--- SOURCE EXCERPT ---
================================
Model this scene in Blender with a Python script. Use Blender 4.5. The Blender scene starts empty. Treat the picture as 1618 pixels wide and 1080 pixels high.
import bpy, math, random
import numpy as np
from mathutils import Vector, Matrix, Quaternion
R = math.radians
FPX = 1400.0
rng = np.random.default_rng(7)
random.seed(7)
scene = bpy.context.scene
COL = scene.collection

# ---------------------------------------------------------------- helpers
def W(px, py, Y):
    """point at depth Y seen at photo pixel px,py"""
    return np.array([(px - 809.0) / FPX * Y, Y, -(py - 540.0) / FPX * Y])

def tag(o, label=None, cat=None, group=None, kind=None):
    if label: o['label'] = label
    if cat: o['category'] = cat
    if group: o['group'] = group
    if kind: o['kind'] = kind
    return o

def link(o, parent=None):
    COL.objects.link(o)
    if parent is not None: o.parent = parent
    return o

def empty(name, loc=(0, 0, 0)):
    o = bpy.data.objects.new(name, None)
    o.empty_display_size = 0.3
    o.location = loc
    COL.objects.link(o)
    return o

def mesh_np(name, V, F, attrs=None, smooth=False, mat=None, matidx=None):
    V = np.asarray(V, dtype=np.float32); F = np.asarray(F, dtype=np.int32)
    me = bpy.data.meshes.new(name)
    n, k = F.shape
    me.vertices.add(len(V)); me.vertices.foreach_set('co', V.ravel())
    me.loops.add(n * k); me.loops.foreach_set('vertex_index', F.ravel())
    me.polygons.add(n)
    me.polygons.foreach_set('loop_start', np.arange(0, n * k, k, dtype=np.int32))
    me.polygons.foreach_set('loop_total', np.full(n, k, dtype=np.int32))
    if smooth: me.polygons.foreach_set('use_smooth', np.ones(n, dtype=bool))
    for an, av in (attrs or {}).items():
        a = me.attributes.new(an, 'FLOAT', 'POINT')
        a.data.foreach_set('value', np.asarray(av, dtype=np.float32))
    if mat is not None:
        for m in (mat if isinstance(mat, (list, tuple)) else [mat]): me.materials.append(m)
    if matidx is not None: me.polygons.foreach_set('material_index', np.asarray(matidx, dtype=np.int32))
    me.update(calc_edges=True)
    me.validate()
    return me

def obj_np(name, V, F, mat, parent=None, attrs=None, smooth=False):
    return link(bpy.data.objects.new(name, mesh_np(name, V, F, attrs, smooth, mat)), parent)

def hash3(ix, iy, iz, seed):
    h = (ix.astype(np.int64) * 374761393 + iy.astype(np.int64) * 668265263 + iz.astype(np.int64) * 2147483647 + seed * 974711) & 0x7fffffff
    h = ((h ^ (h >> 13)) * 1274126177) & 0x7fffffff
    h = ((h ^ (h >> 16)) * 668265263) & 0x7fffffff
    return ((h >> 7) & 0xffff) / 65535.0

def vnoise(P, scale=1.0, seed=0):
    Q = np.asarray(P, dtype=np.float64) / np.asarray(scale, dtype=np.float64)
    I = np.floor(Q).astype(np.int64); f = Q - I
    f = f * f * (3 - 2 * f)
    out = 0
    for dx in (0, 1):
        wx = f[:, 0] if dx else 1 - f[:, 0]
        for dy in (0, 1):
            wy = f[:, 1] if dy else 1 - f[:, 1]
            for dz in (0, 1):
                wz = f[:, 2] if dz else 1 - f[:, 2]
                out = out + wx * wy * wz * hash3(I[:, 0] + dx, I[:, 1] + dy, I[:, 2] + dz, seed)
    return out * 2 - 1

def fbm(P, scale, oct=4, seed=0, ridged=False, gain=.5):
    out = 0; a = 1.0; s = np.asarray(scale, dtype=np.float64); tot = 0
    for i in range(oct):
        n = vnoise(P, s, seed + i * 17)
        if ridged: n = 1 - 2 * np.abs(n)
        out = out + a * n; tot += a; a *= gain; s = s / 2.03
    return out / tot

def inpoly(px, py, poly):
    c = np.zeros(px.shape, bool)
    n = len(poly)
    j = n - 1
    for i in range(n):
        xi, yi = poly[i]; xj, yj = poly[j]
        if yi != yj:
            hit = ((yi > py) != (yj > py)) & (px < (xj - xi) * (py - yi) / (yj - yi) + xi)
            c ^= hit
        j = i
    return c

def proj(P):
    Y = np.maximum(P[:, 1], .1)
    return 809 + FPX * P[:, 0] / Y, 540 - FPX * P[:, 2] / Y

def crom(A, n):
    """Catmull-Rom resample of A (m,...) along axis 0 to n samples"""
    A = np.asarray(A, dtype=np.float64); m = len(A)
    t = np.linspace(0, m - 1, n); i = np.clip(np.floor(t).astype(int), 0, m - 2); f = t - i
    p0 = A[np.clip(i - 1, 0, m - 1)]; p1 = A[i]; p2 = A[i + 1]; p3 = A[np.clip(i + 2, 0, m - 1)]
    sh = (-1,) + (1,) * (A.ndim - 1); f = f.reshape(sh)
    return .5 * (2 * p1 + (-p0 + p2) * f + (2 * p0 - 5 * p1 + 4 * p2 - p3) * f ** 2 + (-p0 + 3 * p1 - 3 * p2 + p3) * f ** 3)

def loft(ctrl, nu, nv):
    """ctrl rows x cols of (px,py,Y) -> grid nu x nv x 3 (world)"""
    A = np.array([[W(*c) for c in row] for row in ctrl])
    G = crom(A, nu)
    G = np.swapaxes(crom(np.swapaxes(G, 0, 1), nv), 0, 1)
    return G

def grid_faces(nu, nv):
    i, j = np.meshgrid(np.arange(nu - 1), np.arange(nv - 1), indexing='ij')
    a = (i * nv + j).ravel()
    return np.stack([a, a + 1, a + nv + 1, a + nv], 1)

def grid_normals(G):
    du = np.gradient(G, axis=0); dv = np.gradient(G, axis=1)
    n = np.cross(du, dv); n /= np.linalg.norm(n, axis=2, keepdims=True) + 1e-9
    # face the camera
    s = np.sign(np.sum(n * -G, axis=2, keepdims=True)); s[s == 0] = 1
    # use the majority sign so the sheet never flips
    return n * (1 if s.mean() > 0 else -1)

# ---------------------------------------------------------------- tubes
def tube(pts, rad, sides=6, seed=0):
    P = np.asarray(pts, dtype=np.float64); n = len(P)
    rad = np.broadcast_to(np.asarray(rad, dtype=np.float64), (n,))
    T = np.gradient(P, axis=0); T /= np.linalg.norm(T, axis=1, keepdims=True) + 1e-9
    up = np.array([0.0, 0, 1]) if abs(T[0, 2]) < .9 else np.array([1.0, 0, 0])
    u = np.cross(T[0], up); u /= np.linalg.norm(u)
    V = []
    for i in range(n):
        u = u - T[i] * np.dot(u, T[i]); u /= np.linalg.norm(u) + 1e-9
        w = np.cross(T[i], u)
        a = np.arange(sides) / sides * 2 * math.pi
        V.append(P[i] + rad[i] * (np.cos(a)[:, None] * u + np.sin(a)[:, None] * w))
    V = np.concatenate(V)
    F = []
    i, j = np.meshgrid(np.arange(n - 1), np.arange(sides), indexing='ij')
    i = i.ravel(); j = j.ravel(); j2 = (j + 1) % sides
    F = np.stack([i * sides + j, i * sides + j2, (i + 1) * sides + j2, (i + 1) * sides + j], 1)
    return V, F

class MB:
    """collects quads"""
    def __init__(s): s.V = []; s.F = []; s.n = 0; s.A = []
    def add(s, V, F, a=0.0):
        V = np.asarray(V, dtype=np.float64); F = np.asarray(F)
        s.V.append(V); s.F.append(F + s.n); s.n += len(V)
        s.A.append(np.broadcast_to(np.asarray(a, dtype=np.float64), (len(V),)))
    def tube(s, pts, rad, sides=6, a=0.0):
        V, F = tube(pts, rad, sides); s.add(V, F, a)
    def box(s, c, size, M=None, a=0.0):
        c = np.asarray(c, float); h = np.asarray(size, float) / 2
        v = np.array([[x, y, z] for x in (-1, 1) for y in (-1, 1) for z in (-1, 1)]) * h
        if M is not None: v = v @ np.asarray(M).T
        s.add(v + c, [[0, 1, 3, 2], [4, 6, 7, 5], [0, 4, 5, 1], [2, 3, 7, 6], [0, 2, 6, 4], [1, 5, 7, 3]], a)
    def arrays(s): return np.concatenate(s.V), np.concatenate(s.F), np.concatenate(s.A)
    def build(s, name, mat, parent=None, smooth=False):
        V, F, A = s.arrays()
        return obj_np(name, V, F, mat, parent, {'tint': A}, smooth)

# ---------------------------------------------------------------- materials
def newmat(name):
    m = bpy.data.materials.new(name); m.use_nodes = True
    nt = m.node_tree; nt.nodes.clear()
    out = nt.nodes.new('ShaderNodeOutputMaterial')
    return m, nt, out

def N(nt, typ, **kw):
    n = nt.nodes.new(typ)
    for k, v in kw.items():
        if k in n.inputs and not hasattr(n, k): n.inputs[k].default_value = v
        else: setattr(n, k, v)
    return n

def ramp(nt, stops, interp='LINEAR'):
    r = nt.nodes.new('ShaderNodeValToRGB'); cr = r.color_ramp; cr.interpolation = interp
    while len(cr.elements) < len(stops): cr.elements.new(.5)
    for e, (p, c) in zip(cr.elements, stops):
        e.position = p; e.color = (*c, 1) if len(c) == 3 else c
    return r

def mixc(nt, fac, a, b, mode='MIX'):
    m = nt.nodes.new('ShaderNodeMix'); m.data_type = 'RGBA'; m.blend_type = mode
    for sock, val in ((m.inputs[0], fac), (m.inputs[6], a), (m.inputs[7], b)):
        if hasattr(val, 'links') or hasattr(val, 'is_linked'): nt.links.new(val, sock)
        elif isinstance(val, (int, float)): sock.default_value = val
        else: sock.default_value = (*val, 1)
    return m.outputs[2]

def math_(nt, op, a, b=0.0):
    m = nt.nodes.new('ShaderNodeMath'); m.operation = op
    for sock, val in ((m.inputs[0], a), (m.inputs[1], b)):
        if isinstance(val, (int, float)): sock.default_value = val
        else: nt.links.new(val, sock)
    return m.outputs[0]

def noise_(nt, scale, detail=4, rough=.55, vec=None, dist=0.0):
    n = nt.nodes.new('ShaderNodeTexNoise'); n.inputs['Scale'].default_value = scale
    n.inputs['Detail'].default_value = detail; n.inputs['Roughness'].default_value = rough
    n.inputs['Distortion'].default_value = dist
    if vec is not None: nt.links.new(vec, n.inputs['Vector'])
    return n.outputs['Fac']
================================
--- TASK STATEMENT ---
Copy each line that contains the word "scene".

--- FULL SOLUTION ---
Model this scene in Blender with a Python script. Use Blender 4.5. The Blender scene starts empty. Treat the picture as 1618 pixels wide and 1080 pixels high.
scene = bpy.context.scene
COL = scene.collection